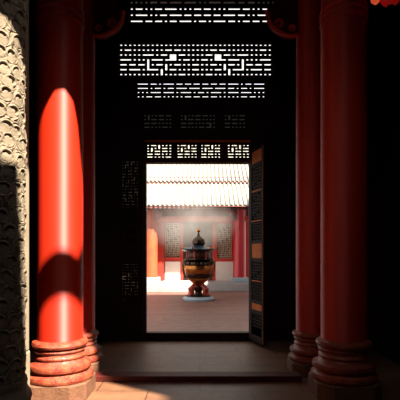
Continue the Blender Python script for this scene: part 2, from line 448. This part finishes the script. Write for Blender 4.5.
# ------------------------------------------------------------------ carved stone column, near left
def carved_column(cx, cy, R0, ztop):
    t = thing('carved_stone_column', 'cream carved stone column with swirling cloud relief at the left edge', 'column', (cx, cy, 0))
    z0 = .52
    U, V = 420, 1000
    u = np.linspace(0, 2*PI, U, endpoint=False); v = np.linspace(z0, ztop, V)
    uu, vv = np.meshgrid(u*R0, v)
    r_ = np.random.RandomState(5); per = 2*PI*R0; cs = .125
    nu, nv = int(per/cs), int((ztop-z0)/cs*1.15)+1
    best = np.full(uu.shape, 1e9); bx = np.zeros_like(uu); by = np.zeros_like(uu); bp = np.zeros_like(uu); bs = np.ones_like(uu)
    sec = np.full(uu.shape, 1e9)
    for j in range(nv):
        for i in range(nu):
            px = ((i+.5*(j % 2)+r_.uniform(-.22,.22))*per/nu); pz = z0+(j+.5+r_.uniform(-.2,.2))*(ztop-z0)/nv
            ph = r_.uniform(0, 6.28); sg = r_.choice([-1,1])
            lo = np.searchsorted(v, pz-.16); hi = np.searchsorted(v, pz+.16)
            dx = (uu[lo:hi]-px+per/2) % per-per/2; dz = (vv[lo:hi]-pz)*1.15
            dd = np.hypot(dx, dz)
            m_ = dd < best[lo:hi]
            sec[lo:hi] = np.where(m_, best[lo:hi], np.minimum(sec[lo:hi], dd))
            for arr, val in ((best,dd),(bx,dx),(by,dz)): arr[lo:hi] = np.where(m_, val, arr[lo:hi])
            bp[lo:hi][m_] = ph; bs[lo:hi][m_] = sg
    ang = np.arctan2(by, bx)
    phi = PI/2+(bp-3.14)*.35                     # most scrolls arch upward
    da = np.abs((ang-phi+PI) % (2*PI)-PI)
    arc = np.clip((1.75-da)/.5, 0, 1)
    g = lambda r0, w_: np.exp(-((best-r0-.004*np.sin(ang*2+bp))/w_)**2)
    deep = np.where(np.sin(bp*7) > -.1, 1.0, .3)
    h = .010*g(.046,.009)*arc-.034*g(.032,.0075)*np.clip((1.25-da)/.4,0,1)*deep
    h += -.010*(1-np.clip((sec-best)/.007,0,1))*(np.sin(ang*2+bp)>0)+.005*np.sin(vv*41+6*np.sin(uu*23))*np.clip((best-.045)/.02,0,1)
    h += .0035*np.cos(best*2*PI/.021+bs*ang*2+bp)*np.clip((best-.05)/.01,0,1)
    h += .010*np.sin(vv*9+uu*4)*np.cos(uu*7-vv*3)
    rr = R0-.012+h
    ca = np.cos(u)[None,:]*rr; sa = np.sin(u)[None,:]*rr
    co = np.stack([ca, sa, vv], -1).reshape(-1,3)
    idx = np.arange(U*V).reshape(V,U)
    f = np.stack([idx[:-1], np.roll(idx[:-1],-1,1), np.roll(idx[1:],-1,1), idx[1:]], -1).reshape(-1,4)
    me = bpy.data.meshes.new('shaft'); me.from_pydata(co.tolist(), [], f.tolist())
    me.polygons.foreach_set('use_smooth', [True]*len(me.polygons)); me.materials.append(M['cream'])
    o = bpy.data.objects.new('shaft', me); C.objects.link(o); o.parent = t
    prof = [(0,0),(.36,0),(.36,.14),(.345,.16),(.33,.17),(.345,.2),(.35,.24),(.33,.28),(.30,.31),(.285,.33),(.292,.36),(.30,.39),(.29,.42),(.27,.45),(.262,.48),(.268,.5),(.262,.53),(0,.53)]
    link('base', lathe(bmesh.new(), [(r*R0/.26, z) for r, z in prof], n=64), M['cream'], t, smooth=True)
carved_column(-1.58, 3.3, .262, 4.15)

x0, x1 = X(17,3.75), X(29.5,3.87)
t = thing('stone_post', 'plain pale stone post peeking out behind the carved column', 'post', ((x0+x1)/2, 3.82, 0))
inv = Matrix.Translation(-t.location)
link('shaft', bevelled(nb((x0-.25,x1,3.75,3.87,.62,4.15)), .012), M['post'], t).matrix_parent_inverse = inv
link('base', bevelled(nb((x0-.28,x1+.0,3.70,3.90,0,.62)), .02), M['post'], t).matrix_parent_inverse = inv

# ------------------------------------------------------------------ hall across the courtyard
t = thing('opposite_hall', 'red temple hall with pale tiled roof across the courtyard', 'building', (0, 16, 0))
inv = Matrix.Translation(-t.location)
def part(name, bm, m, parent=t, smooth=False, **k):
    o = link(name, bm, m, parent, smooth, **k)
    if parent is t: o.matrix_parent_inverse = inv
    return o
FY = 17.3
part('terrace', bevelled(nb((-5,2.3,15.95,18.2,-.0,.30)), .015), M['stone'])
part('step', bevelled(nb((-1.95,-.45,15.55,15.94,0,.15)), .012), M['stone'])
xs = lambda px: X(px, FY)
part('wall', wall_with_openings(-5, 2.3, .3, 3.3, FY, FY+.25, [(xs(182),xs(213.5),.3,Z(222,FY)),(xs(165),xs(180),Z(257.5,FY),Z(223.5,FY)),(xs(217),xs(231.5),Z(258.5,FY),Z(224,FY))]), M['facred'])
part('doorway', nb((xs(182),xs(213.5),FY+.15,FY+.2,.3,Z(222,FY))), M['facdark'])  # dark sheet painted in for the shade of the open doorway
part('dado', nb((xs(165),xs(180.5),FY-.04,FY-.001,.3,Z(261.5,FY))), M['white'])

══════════

Given exercise:
Take the listing above and restate it word for word, without its pictures.

Output for this task:
Continue the Blender Python script for this scene: part 2, from line 448. This part finishes the script. Write for Blender 4.5.
# ------------------------------------------------------------------ carved stone column, near left
def carved_column(cx, cy, R0, ztop):
    t = thing('carved_stone_column', 'cream carved stone column with swirling cloud relief at the left edge', 'column', (cx, cy, 0))
    z0 = .52
    U, V = 420, 1000
    u = np.linspace(0, 2*PI, U, endpoint=False); v = np.linspace(z0, ztop, V)
    uu, vv = np.meshgrid(u*R0, v)
    r_ = np.random.RandomState(5); per = 2*PI*R0; cs = .125
    nu, nv = int(per/cs), int((ztop-z0)/cs*1.15)+1
    best = np.full(uu.shape, 1e9); bx = np.zeros_like(uu); by = np.zeros_like(uu); bp = np.zeros_like(uu); bs = np.ones_like(uu)
    sec = np.full(uu.shape, 1e9)
    for j in range(nv):
        for i in range(nu):
            px = ((i+.5*(j % 2)+r_.uniform(-.22,.22))*per/nu); pz = z0+(j+.5+r_.uniform(-.2,.2))*(ztop-z0)/nv
            ph = r_.uniform(0, 6.28); sg = r_.choice([-1,1])
            lo = np.searchsorted(v, pz-.16); hi = np.searchsorted(v, pz+.16)
            dx = (uu[lo:hi]-px+per/2) % per-per/2; dz = (vv[lo:hi]-pz)*1.15
            dd = np.hypot(dx, dz)
            m_ = dd < best[lo:hi]
            sec[lo:hi] = np.where(m_, best[lo:hi], np.minimum(sec[lo:hi], dd))
            for arr, val in ((best,dd),(bx,dx),(by,dz)): arr[lo:hi] = np.where(m_, val, arr[lo:hi])
            bp[lo:hi][m_] = ph; bs[lo:hi][m_] = sg
    ang = np.arctan2(by, bx)
    phi = PI/2+(bp-3.14)*.35                     # most scrolls arch upward
    da = np.abs((ang-phi+PI) % (2*PI)-PI)
    arc = np.clip((1.75-da)/.5, 0, 1)
    g = lambda r0, w_: np.exp(-((best-r0-.004*np.sin(ang*2+bp))/w_)**2)
    deep = np.where(np.sin(bp*7) > -.1, 1.0, .3)
    h = .010*g(.046,.009)*arc-.034*g(.032,.0075)*np.clip((1.25-da)/.4,0,1)*deep
    h += -.010*(1-np.clip((sec-best)/.007,0,1))*(np.sin(ang*2+bp)>0)+.005*np.sin(vv*41+6*np.sin(uu*23))*np.clip((best-.045)/.02,0,1)
    h += .0035*np.cos(best*2*PI/.021+bs*ang*2+bp)*np.clip((best-.05)/.01,0,1)
    h += .010*np.sin(vv*9+uu*4)*np.cos(uu*7-vv*3)
    rr = R0-.012+h
    ca = np.cos(u)[None,:]*rr; sa = np.sin(u)[None,:]*rr
    co = np.stack([ca, sa, vv], -1).reshape(-1,3)
    idx = np.arange(U*V).reshape(V,U)
    f = np.stack([idx[:-1], np.roll(idx[:-1],-1,1), np.roll(idx[1:],-1,1), idx[1:]], -1).reshape(-1,4)
    me = bpy.data.meshes.new('shaft'); me.from_pydata(co.tolist(), [], f.tolist())
    me.polygons.foreach_set('use_smooth', [True]*len(me.polygons)); me.materials.append(M['cream'])
    o = bpy.data.objects.new('shaft', me); C.objects.link(o); o.parent = t
    prof = [(0,0),(.36,0),(.36,.14),(.345,.16),(.33,.17),(.345,.2),(.35,.24),(.33,.28),(.30,.31),(.285,.33),(.292,.36),(.30,.39),(.29,.42),(.27,.45),(.262,.48),(.268,.5),(.262,.53),(0,.53)]
    link('base', lathe(bmesh.new(), [(r*R0/.26, z) for r, z in prof], n=64), M['cream'], t, smooth=True)
carved_column(-1.58, 3.3, .262, 4.15)

x0, x1 = X(17,3.75), X(29.5,3.87)
t = thing('stone_post', 'plain pale stone post peeking out behind the carved column', 'post', ((x0+x1)/2, 3.82, 0))
inv = Matrix.Translation(-t.location)
link('shaft', bevelled(nb((x0-.25,x1,3.75,3.87,.62,4.15)), .012), M['post'], t).matrix_parent_inverse = inv
link('base', bevelled(nb((x0-.28,x1+.0,3.70,3.90,0,.62)), .02), M['post'], t).matrix_parent_inverse = inv

# ------------------------------------------------------------------ hall across the courtyard
t = thing('opposite_hall', 'red temple hall with pale tiled roof across the courtyard', 'building', (0, 16, 0))
inv = Matrix.Translation(-t.location)
def part(name, bm, m, parent=t, smooth=False, **k):
    o = link(name, bm, m, parent, smooth, **k)
    if parent is t: o.matrix_parent_inverse = inv
    return o
FY = 17.3
part('terrace', bevelled(nb((-5,2.3,15.95,18.2,-.0,.30)), .015), M['stone'])
part('step', bevelled(nb((-1.95,-.45,15.55,15.94,0,.15)), .012), M['stone'])
xs = lambda px: X(px, FY)
part('wall', wall_with_openings(-5, 2.3, .3, 3.3, FY, FY+.25, [(xs(182),xs(213.5),.3,Z(222,FY)),(xs(165),xs(180),Z(257.5,FY),Z(223.5,FY)),(xs(217),xs(231.5),Z(258.5,FY),Z(224,FY))]), M['facred'])
part('doorway', nb((xs(182),xs(213.5),FY+.15,FY+.2,.3,Z(222,FY))), M['facdark'])  # dark sheet painted in for the shade of the open doorway
part('dado', nb((xs(165),xs(180.5),FY-.04,FY-.001,.3,Z(261.5,FY))), M['white'])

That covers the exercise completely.